Les Miserables, the film, is not, as many people assume, a film of the musical. It`s a screen adaptation of Victor Hugo`s novel which spans twenty years in the life of Jean Valjean, an escaped convict who, when he`s desperate and on the run, experiences a conversion of sorts after an encounter with a priest. Nine years later we find him the Mayor of the small town of Vigau and owner of the local brick and tile factory. A new inspector of police arrives in town - Javert - whose memories of Valjean when he was a prison guard are provoked by one incident. Valjean of course knows Javert and makes provisions for the future in case he`s exposed.

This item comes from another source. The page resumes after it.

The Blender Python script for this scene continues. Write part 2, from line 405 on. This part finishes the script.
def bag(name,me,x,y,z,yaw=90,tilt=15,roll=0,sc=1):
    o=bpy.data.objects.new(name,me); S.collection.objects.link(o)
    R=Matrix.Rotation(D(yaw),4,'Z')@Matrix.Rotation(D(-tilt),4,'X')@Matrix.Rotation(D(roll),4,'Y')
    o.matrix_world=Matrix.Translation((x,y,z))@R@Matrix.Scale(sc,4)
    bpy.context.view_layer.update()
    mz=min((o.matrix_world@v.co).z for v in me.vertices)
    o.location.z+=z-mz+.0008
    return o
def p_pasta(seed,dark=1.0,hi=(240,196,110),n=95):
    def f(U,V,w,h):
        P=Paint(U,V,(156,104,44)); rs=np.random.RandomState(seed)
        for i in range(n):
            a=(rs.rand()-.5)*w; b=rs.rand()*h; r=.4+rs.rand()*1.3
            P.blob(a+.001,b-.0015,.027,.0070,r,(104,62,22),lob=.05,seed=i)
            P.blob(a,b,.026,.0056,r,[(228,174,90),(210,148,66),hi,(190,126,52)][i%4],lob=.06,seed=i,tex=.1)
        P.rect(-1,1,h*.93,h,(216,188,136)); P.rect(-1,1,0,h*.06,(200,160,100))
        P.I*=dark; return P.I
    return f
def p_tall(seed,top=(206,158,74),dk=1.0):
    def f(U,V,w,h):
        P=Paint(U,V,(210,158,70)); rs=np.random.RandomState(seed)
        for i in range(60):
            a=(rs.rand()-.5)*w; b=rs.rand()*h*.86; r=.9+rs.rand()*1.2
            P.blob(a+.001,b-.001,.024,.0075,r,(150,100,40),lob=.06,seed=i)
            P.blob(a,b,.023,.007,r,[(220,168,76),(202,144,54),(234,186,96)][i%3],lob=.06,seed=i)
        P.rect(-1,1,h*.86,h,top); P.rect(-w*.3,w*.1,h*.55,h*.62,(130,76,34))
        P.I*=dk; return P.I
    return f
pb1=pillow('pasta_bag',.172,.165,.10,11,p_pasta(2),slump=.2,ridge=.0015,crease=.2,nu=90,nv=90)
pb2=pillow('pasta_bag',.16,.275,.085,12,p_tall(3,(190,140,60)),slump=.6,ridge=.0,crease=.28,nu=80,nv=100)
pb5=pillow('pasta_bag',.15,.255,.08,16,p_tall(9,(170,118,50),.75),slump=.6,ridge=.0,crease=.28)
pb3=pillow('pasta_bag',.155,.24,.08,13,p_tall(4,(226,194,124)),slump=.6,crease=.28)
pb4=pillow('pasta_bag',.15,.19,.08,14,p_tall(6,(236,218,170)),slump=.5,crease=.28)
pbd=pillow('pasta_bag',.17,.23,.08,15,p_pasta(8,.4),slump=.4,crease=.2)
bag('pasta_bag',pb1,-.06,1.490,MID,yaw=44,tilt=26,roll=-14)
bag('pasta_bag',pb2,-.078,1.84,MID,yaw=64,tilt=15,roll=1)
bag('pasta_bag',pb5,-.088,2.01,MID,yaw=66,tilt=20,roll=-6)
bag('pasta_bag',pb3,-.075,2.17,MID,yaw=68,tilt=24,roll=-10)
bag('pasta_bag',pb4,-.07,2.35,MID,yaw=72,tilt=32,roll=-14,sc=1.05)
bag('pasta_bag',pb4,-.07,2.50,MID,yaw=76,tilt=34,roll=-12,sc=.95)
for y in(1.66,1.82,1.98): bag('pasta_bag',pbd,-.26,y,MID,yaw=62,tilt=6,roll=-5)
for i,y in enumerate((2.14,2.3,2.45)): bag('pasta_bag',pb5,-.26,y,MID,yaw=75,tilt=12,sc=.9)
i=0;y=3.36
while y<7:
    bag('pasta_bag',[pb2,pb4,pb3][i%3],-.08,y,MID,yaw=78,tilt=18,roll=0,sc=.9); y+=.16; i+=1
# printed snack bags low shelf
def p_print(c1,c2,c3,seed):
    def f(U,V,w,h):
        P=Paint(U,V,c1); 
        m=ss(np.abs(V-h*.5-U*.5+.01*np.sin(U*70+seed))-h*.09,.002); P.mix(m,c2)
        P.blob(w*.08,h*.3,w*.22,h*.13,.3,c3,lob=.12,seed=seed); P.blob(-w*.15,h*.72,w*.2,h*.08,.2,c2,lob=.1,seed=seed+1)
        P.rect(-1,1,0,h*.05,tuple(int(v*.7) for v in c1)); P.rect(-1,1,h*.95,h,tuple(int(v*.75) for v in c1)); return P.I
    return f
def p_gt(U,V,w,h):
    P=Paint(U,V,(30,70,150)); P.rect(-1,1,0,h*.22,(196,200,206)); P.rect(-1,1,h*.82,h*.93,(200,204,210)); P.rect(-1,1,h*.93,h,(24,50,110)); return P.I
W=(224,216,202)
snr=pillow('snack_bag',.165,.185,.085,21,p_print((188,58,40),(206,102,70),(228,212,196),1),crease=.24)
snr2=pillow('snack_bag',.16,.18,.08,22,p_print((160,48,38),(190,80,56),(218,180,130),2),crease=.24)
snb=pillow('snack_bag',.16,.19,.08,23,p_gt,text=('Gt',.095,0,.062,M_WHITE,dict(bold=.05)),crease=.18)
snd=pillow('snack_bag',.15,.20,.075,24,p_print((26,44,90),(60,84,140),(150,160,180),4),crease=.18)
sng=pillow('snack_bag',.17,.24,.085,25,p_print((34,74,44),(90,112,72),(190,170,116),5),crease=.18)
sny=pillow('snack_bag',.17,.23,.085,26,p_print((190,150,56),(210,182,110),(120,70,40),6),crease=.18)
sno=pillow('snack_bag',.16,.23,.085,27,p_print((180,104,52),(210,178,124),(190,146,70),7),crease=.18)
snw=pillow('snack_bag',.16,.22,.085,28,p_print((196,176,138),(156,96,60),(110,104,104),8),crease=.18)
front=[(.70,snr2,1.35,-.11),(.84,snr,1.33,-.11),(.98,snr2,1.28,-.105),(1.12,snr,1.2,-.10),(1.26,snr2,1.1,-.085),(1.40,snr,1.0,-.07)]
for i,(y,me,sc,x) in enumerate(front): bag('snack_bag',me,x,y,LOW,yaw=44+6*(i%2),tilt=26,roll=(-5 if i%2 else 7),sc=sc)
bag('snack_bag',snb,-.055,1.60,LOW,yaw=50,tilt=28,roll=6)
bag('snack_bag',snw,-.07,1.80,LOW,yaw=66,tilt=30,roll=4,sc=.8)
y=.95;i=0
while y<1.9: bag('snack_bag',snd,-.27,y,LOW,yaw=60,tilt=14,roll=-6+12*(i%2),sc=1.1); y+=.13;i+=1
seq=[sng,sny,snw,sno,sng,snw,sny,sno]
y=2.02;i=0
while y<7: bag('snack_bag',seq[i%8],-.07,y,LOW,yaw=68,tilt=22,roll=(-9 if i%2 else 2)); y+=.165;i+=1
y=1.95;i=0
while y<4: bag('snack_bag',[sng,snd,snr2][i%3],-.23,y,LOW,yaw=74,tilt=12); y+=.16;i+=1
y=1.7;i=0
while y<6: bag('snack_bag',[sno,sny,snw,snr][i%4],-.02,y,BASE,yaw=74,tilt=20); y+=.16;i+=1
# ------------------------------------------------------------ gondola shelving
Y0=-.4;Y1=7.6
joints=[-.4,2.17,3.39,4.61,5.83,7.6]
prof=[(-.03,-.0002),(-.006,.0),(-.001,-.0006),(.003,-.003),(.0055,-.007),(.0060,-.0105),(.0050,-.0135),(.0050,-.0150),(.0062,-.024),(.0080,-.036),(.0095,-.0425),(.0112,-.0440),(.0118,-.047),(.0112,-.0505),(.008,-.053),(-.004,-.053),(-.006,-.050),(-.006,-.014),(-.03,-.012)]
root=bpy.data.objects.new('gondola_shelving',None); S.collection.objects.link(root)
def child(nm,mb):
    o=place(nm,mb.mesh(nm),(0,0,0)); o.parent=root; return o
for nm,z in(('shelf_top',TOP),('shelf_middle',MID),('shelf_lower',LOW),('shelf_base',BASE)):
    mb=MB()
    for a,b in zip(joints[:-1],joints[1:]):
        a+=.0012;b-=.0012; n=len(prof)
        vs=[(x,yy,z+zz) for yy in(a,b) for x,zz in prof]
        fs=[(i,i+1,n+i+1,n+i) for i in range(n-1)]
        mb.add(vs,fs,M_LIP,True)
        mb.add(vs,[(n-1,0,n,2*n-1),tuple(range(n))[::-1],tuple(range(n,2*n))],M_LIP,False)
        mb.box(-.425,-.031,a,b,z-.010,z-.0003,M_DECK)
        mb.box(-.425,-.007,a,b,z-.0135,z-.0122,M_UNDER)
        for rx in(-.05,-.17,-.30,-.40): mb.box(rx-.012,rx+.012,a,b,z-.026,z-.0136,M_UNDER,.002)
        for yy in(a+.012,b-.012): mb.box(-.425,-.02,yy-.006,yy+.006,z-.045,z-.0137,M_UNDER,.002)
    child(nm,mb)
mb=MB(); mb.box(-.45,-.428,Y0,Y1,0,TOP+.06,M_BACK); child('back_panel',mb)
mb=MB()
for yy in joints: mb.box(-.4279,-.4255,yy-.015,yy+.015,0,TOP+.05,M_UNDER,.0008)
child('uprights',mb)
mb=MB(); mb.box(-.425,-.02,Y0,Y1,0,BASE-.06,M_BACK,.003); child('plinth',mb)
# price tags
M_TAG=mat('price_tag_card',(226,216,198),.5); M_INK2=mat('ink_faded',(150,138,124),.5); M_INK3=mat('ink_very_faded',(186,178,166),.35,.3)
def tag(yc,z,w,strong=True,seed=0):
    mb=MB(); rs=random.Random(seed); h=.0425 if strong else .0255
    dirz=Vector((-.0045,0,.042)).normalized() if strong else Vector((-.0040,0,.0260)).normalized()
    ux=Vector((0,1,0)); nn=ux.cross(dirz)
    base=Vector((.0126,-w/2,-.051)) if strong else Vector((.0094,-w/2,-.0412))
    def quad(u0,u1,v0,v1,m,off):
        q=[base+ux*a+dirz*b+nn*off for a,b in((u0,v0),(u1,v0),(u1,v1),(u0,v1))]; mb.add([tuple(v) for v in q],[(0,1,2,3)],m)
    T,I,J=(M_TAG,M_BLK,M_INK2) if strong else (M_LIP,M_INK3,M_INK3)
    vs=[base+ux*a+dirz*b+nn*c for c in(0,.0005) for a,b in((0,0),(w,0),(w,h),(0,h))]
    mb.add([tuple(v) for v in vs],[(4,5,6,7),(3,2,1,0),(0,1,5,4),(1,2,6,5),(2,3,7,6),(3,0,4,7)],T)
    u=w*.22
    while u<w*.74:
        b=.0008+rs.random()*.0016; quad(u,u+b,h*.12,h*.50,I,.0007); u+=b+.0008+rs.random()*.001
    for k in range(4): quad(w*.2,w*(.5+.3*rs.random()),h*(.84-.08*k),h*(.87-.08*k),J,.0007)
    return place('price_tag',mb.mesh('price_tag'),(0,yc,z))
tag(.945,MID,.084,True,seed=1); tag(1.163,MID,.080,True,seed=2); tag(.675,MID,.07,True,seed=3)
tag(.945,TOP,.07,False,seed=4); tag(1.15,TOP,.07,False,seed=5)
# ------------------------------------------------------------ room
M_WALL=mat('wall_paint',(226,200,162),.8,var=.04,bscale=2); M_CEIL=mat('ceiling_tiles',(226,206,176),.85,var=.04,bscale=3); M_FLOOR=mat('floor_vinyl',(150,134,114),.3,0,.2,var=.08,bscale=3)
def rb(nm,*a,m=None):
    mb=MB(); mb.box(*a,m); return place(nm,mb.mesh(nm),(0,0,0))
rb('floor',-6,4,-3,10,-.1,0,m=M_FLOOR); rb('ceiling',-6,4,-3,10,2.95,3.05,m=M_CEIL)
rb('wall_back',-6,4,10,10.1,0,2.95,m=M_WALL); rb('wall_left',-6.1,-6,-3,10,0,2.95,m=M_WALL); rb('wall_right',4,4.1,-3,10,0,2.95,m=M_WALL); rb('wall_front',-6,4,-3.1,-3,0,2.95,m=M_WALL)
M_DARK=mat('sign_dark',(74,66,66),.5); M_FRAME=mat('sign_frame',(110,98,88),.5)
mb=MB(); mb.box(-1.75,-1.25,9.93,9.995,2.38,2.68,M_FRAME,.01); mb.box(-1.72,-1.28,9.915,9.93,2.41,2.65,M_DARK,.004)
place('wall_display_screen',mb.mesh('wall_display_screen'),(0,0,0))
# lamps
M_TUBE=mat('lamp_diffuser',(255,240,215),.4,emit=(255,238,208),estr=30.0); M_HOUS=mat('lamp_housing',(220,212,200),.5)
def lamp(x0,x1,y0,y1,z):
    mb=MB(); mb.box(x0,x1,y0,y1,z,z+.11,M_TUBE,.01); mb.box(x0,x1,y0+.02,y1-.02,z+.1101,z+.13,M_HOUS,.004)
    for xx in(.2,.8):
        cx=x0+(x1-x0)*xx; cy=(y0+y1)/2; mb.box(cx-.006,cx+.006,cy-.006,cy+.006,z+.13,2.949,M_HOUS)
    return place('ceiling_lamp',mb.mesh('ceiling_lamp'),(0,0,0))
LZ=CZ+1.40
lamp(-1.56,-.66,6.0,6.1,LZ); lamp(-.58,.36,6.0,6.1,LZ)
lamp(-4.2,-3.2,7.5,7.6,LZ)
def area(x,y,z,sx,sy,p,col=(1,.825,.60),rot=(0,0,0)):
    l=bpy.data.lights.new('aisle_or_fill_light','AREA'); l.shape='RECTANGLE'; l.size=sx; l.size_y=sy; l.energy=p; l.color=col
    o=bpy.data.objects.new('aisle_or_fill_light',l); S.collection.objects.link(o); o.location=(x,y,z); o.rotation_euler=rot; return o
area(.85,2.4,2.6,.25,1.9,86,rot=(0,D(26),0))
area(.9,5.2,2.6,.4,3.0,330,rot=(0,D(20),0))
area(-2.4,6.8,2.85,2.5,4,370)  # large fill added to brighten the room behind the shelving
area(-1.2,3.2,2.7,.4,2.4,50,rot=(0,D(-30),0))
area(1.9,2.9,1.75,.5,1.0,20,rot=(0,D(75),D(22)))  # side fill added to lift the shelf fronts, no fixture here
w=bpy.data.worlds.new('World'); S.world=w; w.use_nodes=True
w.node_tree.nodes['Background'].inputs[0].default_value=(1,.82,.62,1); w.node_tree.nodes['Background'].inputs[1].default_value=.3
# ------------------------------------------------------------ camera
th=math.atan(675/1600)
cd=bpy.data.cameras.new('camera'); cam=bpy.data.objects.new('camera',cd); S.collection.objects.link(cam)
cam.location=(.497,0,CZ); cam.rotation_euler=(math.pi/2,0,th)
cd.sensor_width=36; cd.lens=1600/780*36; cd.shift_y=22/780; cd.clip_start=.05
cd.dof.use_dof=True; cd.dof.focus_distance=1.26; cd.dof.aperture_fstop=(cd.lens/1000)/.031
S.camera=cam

These provisions are soon necessary when Javert confronts Valjean in front of Fantine, a poor unmarried mother whom Valjean has come to love.
The broad canvas of this epic novel is too expansive to fit into two and a quarter hours of screen time. The filmmakers - screenwriter Rafael Yglesias and director Bille August have distilled the story so much that all we are left with is very broad brush strokes which on a film of this scope lead one into superficial characterisations and melodrama. I don`t envy any of the actors having to deal with what they`ve been given. Geoffrey Rush`s range is way beyond playing a cardboard cutout villain. Liam Neeson as Valjean, Uma Thurman as Fantine and Claire Danes as her grown-up daughter Cosette seem self-conscious in their roles.
If film is a director`s medium then you have to blame Bille August. He lacks a deft touch with this film. It`s ponderous and not at all subtle and somehow, all the humanistic ingredients of Hugo`s novel are made to seem like pronouncements rather than convictions.